A revolution is needed in order to overcome the evils that capitalist society is subject to. But that doesn’t mean that nothing can be improved in the meantime. Quite the contrary: struggles for improvements – reforms – can be successful to one degree or another, depending on many different factors. In 19th century Europe, there were socialists who thought that an “iron law of wages” existed in capitalism, and that this made it pointless for workers to try to win wage rises. Marx and Engels clearly and emphatically disagreed with that idea. Workers’ resistance to capitalists’ attacks and their efforts to win reforms were essential parts of the class struggle that will eventually lead to socialist revolution.
However, even in Marx and Engels’ time, there were always sections and leaders of the labour movement, particularly in the wealthier countries such as England, who saw reforms and the effort to win them as something quite separate from socialist revolution. Some thought that the gradual accumulation of reforms would eventually transform capitalism into socialism. Others saw reforms as ends in themselves, changes that would sooner or later make life bearable for working people within capitalism. Either of these views, that reforms can be gradually accumulated to make the world a better place for the majority, is known as “reformism”.
Imperialism’s impact
The consolidation of the imperialist system at the end of the 19th century strengthened reformism in the imperialist countries. The enormously increased profits of the ruling classes in these countries gave them an extra cushion or reserve that they could use to quiet workers’ struggles when they threatened to become too militant. That is, the imperialists could more afford to make concessions than could their competitive capitalists predecessors. And these concessions could convince some workers, at least for a time, that perhaps capitalists weren’t so bad after all, that some of them could be persuaded to “see reason”. Many workers’ union or political leaders found it easy to adopt the same attitude, because it made things much easier and more secure for them.

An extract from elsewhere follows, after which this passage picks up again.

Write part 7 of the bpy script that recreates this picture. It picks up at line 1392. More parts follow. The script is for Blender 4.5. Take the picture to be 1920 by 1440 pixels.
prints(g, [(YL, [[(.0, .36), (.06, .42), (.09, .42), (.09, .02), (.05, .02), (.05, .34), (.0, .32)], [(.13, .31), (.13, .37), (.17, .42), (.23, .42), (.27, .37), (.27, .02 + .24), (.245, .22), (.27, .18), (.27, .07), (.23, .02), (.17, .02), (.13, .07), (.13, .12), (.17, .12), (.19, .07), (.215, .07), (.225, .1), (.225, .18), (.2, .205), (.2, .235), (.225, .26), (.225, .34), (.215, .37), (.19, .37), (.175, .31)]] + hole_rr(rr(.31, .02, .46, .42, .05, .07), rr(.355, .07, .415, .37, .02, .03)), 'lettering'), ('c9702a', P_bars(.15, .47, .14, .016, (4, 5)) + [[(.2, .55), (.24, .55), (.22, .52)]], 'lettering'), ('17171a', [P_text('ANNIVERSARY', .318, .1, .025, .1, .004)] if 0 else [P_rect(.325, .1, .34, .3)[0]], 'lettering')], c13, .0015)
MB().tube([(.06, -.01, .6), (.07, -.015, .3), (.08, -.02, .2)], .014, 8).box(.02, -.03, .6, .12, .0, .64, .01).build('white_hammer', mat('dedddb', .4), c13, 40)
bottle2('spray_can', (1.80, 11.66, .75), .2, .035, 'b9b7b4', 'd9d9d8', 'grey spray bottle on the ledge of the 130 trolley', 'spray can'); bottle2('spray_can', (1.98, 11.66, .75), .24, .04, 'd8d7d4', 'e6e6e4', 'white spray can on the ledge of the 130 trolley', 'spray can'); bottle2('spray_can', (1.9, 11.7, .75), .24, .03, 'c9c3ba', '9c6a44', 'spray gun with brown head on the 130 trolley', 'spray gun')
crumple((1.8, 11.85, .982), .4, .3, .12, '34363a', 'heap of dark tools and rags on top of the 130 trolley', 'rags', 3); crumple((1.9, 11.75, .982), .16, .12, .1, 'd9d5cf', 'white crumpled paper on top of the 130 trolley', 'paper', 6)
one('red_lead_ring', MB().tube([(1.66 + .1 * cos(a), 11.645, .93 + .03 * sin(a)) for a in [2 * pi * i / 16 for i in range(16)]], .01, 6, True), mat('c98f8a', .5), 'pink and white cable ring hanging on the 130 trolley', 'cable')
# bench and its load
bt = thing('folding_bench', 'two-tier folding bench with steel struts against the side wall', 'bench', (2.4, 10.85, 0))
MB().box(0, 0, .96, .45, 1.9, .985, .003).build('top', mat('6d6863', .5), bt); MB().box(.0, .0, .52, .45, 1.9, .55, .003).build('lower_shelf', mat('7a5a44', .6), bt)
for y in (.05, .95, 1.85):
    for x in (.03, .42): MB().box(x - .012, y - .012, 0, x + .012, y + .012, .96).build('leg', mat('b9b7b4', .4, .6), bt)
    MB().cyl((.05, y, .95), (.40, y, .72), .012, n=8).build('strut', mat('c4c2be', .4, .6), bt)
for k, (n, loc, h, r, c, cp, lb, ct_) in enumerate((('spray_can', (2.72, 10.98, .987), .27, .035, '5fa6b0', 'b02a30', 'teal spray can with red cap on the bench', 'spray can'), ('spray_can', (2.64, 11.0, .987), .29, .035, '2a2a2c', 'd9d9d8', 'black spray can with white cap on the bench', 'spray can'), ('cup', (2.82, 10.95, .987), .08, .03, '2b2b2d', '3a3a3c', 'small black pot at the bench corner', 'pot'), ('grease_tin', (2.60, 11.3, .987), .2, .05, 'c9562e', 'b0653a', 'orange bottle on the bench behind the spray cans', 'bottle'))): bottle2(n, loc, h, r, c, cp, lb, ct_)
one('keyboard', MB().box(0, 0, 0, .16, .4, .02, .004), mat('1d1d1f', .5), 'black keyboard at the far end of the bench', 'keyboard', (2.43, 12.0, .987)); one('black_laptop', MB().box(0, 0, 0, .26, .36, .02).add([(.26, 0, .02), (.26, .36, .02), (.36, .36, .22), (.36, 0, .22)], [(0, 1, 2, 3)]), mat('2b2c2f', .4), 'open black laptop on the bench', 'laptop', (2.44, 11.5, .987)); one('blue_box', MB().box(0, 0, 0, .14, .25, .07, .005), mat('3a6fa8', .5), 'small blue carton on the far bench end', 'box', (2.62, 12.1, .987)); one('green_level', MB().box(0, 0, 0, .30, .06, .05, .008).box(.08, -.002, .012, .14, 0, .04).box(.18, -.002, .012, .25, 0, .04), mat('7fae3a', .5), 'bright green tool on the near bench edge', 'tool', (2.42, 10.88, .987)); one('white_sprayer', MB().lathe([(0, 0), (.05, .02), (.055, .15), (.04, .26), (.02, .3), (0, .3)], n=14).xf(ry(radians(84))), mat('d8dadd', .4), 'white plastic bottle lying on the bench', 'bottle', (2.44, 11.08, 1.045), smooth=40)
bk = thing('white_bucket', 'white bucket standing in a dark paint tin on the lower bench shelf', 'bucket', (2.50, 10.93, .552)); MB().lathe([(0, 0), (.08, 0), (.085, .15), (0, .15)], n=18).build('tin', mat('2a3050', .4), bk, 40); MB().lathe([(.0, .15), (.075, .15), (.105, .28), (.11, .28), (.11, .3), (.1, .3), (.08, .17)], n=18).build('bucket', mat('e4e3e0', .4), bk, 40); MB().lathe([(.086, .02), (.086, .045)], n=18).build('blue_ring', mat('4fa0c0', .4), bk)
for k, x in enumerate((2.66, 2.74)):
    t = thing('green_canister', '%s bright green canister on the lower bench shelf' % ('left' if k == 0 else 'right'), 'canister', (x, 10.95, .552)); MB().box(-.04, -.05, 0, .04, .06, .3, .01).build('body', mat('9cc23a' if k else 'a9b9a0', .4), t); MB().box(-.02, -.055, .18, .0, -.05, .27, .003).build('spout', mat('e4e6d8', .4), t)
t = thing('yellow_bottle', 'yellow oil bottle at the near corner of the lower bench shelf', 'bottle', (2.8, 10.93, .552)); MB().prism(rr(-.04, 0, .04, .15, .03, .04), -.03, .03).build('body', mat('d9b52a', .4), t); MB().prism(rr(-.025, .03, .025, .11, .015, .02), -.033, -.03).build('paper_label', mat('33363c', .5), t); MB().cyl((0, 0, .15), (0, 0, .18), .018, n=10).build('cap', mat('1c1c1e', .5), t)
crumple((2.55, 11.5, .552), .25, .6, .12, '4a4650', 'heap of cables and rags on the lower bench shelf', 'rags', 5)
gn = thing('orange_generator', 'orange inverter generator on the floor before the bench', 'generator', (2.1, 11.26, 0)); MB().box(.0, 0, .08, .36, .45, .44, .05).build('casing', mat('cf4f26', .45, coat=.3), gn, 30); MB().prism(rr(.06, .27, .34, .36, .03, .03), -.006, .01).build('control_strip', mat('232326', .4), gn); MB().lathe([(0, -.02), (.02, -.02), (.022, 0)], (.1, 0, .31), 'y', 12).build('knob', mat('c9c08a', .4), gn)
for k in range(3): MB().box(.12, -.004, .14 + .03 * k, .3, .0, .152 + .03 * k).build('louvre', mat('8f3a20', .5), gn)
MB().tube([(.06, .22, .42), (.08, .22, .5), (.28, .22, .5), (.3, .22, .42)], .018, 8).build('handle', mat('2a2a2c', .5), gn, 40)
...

But there are several good reasons that reformism doesn’t work as a strategy for defending or advancing workers’ interests. First of all, the capitalists make concessions only when they think that doing so is necessary in order to defend their longer term interests. If they know that workers have no intention of going beyond mild reforms, there is much less reason for them to make concessions.
Secondly, whenever the capitalists are forced to grant reforms, they immediately start calculating how to take back the concession or undo its effects. For example, among the reforms won by the heightened militancy of the 1960s was free university education, brought in by the Whitlam Labor government in 1974. But the capitalists were never happy with paying taxes so that workers’ children could get higher education, so a subsequent Labor government abolished free tertiary education in 1988 and began introducing the further changes that make it so difficult for students today.
New conditions
Thirdly, capitalist economy is continually changing conditions in ways that undermine reforms or that introduce new problems and oppressions. If a group of workers manage to win a big pay rise, it’s not very long before there’s a new machine to replace most of them, or a recession strikes and the factory closes unless they agree to a pay cut.
A fourth aspect is that capitalists can and often do grant reforms in ways that tend to divide oppressed and exploited people from each other. If there is more than one union in a workplace, for example, the boss may do a separate deal with one of them in the hope of setting workers against each other. When it was under pressure over its abuse of refugees, the Howard government tried to divide the movement that supported them by granting improvements for some types of refugees but not others.
None of this means that reforms aren’t desirable or that revolutionaries shouldn’t fight for them. But it indicates why socialists should not pretend that this or that reform is going to solve any problem permanently. We will solve problems permanently only when working people take control of the government and society; only after a revolution will permanent reforms be possible.